Canada was de ommekeer voor de Red Bull-rijder. “Je probeert het elke race te veranderen, maar in Canada ging de auto goed, liep alles lekker, was ik drie keer de snelste in de trainingen, dat helpt dan.” Wat ook hielp: praten met zijn vader. “Dat heb ik veel gedaan. Hij is de enige die me echt kent. We hebben alles samen doorgemaakt. Het zou stom zijn koppig te proberen alles zelf op te lossen, dan kun je beter met iemand praten die je goed kent.” Verstappen pakte, Canada meegerekend, in de laatste dertien races acht podiumplekken, waarvan twee zeges.

Over zelfreflectie
“Dat heb ik altijd wel gehad en is heel belangrijk”, zegt Verstappen, die toegeeft dat een goede periode zoals hij nu doormaakt ‘het praten erover makkelijker maakt’, maar benadrukt dat het ‘altijd belangrijk is’ terug te kijken. “Dat heb ik ook elk seizoen gedaan. Ik reflecteerde altijd al op m’n prestaties. Het is ook levenservaring, en ervaring als coureur.” En die ommekeer? “Die moest ook komen”, stelt hij met klem. “Dat vond ik dus niet iets bijzonders. Zoals het nu gaat bij mij, moet het ook gaan. Zo wil ik het hebben. Ik leg de lat altijd hoog.

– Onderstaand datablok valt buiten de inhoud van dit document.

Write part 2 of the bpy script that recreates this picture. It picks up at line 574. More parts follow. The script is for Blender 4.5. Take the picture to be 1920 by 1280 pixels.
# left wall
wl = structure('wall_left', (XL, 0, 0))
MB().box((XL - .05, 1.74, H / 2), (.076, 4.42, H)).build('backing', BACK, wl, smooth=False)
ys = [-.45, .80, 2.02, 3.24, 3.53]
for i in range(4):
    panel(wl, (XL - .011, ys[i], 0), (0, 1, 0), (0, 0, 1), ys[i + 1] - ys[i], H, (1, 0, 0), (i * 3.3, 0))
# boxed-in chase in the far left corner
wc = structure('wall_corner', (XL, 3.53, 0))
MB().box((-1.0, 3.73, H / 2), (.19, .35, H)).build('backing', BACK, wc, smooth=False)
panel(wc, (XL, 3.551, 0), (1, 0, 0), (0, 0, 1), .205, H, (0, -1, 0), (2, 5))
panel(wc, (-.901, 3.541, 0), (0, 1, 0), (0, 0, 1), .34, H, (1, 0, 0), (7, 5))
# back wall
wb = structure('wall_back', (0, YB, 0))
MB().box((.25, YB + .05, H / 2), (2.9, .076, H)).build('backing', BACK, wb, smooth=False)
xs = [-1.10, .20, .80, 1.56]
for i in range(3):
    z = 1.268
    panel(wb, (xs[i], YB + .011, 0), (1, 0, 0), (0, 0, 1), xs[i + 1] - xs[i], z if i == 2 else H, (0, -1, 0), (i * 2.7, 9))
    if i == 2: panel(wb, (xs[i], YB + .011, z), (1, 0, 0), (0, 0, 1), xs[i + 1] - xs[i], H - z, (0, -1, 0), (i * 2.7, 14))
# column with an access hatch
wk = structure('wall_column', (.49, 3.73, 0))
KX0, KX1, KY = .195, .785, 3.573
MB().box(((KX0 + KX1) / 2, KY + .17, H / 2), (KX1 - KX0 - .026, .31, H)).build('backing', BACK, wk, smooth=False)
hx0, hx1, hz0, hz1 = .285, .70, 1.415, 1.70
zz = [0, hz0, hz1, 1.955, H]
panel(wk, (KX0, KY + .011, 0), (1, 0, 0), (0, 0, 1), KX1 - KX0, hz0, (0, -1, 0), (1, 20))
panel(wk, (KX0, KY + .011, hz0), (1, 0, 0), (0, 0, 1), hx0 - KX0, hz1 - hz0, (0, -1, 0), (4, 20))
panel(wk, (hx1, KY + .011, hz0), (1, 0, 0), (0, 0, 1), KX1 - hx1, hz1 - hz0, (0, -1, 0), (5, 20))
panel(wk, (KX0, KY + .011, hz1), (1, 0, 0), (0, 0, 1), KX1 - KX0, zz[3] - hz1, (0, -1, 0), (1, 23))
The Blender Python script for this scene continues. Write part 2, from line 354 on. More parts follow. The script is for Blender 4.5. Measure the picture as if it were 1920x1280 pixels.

Races winnen en het beste uit mezelf halen: zo moet het.”

Hoe mensen over me schreven: het leek wel alsof ik er niks van kon

Over de kritiek
Want die was niet mals, eerder dit jaar. Verstappen stelde zich vaak ogenschijnlijk defensief op, lijkt nu opener over die fase te spreken. “Er werd toen veel geschreven waar ik het niet mee eens was. Dan sluit je jezelf automatisch daarvan af. Dan denk ik ook: flikker maar op”, zegt hij met een lach. Hij grapte – “dat was geen grap”, reageert hij weer met een lachje – vóór de race in Canada nog dat hij een kopstoot zou uitdelen aan de volgende die een vraag zou stellen over zijn rijstijl en of hij die moest aanpassen. “Ik was er toen even klaar mee. Hoe mensen over me schreven: het leek wel alsof ik er niks van kon, terwijl het er gewoon even niet uit kwam. Dat je zo goed bent als je laatste race, daar ben ik het sowieso niet mee eens. Ik denk dat Vettel bijvoorbeeld nog altijd super kan rijden, maar daar wordt nu ook heel veel onnodige kritiek op geuit. Dat soort dingen. Bij mij was het toen hetzelfde en ik ben sowieso iemand die wel durft te zeggen waar het op staat.”